Adoption lawyer unites thousands of children, families   

Arielle and Bob Markley of Zionsville play with their son, Will, whom they adopted with the help of Kirsh & Kirsh. (Photo by Theresa Skutt)

Arielle and Bob Markley of Zionsville play with their son, Will, whom they adopted with the help of Kirsh & Kirsh. (Photo by Theresa Skutt)

By Adam Aasen

After struggling for years with infertility as well as loss, Arielle and Bob Markley of Zionsville had to make a decision whether or not to pursue adoption. They began investigating agencies and decided that Kirsh & Kirsh, on 96th Street in Carmel, was the right choice in helping them grow their family.

Steve Kirsch

Steve Kirsch

Adoption is a long process that can take a few years, so when they finished their home study in June they were prepared to wait. But to their surprise, their adoption attorneys matched them up with a baby boy in July. They brought home Will, who is now nine months old.

Arielle, a veterinarian, said they were impressed with Kirsh & Kirsh because the agency focused solely on adoption, which is unique in the state of Indiana.

“We felt more confident in the process knowing they would attend to every detail and that surprises – besides the good surprise that we had – would be minimized,” she said. “Our interests were better protected.”

Kirsh & Kirsh was founded more than 30 years ago by Steven Kirsh, who lives in Carmel. His brother, Joel, joined the practice when he graduated law school, as did Steven’s son, Grant. They have helped find homes for more than 3,500 babies in the past three decades. The Markleys said they were referred by a family that adopted with Kirsh & Kirsh more than 20 years ago.

Joel Kirsch

Joel Kirsch

While Kirsh & Kirsh usually represents the adoptive parents, Steve Kirsh said they do such a good job making the birth mothers feel comfortable they receive many calls from expectant mothers. More than 60 percent of those calls come from word-of-mouth referrals. In fact, in recently there’s been a need for more adoptive parents to match up, which usually isn’t the case.

“The numbers will never equal,” Joel Kirsh said. “The number of people wanting to adopt (usually) outnumber the number of children about 30 or 40 to one, but we help educate people about the positive experiences about adoption. We want everyone involved in the adoption to walk away with a good taste in their mouth.”

Joel Kirsh recalled one recent Friday when he was exhausted from a long week at work. He was about to leave and go home when he got a knock on his door.

“I almost rolled my eyes because it was a Friday afternoon,” he said. “Turns out, it was a kid named Andrew who was 24 years old who said he was driving by and wanted to stop in and say, ‘I wanted to give you a hug and say thank you for helping me find my parents.’ It just made my day.”

The truth about adoption

Steve Kirsh said there are a lot of misconceptions about the adoption process.
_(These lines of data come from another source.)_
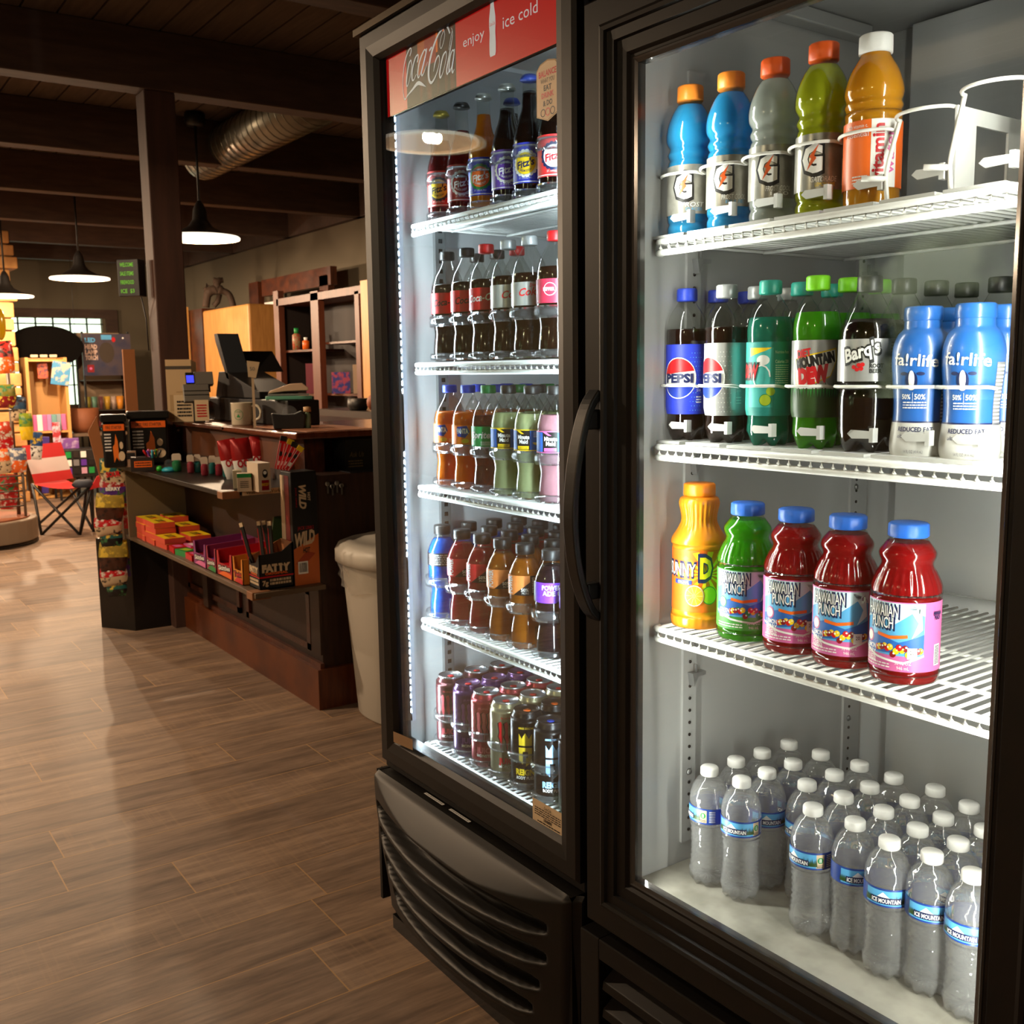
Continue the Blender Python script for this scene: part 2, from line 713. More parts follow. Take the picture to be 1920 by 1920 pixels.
struct(wn.obj('wall_front'))
SKYM = mat('daylight', 'dff0c8', emit=KEY['sky'])
LEAF = bpy.data.materials.new('daylit_trees')
LEAF.use_nodes = True
_n, _l = LEAF.node_tree.nodes, LEAF.node_tree.links
_nz = _n.new('ShaderNodeTexNoise')
_nz.inputs['Scale'].default_value = 5
_nz.inputs['Detail'].default_value = 6
_rp = _n.new('ShaderNodeValToRGB')
_rp.color_ramp.elements[0].position = 0.5
_rp.color_ramp.elements[1].position = 0.62
_rp.color_ramp.elements[0].color = (0.01, 0.03, 0.005, 1)
_rp.color_ramp.elements[1].color = (0.9, 1.0, 0.6, 1)
_l.new(_nz.outputs[0], _rp.inputs[0])
_b = _n['Principled BSDF']
_l.new(_rp.outputs[0], _b.inputs['Emission Color'])
_b.inputs['Base Color'].default_value = (0, 0, 0, 1)
_b.inputs['Emission Strength'].default_value = 2.0
tag(MB().box(-5.6, -6.0, -0.5, -1.2, -5.95, 3.2, LEAF).obj('tree_foliage'), 'sunlit leafy trees outside the window behind the camera', 'trees', kind='stuff')

# far wall with its window opening, X = XF
wy0, wy1, wz0, wz1 = 1.9, 3.32, 0.86, 1.94
wf = MB()
wf.box(XF - 0.1, -4.1, 0, XF, wy0, 2.8, WALLM).box(XF - 0.1, wy1, 0, XF, YB, 2.8, WALLM)
wf.box(XF - 0.1, wy0, 0, XF, wy1, wz0, WALLM).box(XF - 0.1, wy0, wz1, XF, wy1, 2.8, WALLM)
struct(wf.obj('wall_far'))
wroot = thing('window_1', None, None, (0, 0, 0))
wroot['kind'] = 'structure'
fr = MB()
fr.box(XF, wy0 - 0.12, wz1, XF + 0.05, 3.5, wz1 + 0.11, BEAM)
fr.box(XF, 3.36, wz0 - 0.1, XF + 0.05, 3.5, wz1, BEAM)
fr.box(XF, wy0 - 0.12, wz0 - 0.1, XF + 0.05, 3.5, wz0, BEAM)
fr.obj('window_frame', wroot)
mu = MB()
for i in range(7):
    yy = wy0 + 0.02 + i * 0.2
    mu.box(XF - 0.02, yy, wz0, XF + 0.02, yy + 0.018, wz1, GASK)
for z in (1.1, 1.34, 1.58, 1.86):
    mu.box(XF - 0.02, wy0, z, XF + 0.02, wy1, z + 0.014, GASK)
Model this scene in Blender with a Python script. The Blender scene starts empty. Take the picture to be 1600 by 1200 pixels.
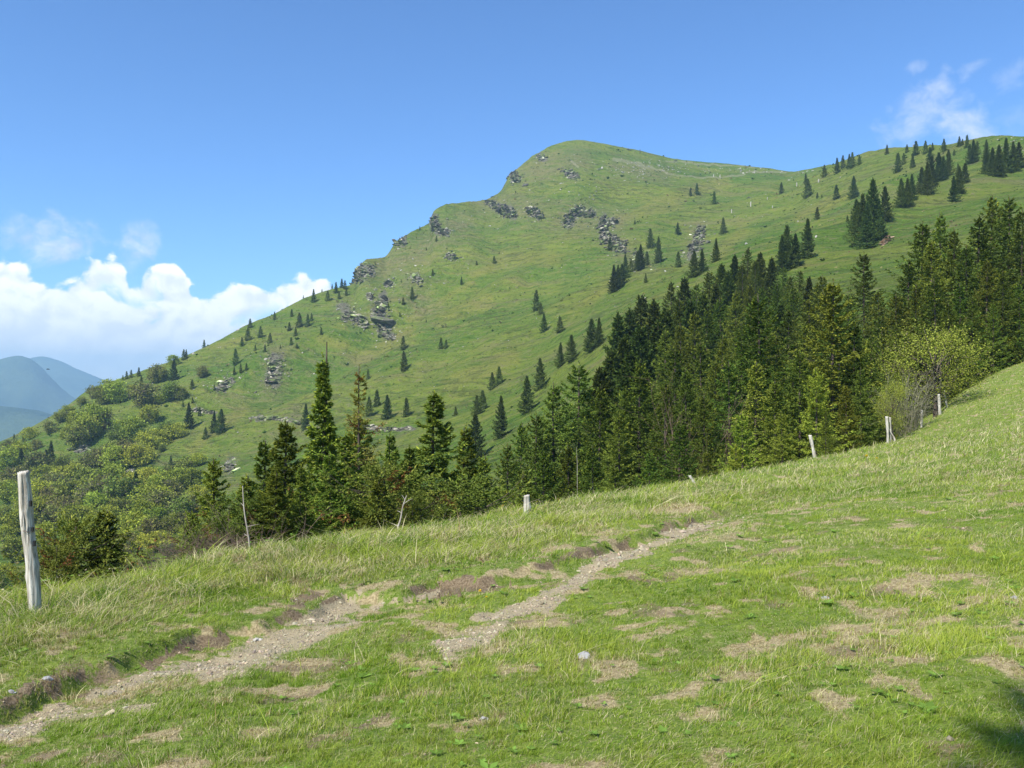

He said most people assume you have to be wealthy or a certain race or sexual orientation to adopt, but that’s not true. In fact, he said, expectant mothers often will choose gay men to be their parents of their baby nowadays. People also falsely believe there are many cases of birth mothers changing their minds and taking their children back, which he said is fueled by negative journalism.

“It’s kind of like how the media never reports on planes landing safely,” he said.

Another misconception is mothers who place their child in adoption don’t care about their babies, which he said is completely untrue in his experience.

“People think a woman proceeds with an adoption for the same reason that a woman proceeds with an abortion,” Steve Kirsh said. “They think that a woman doesn’t want her baby. That’s false. It’s because she loves her child dearly that she wants the child to receive more than she can offer at that point her life.”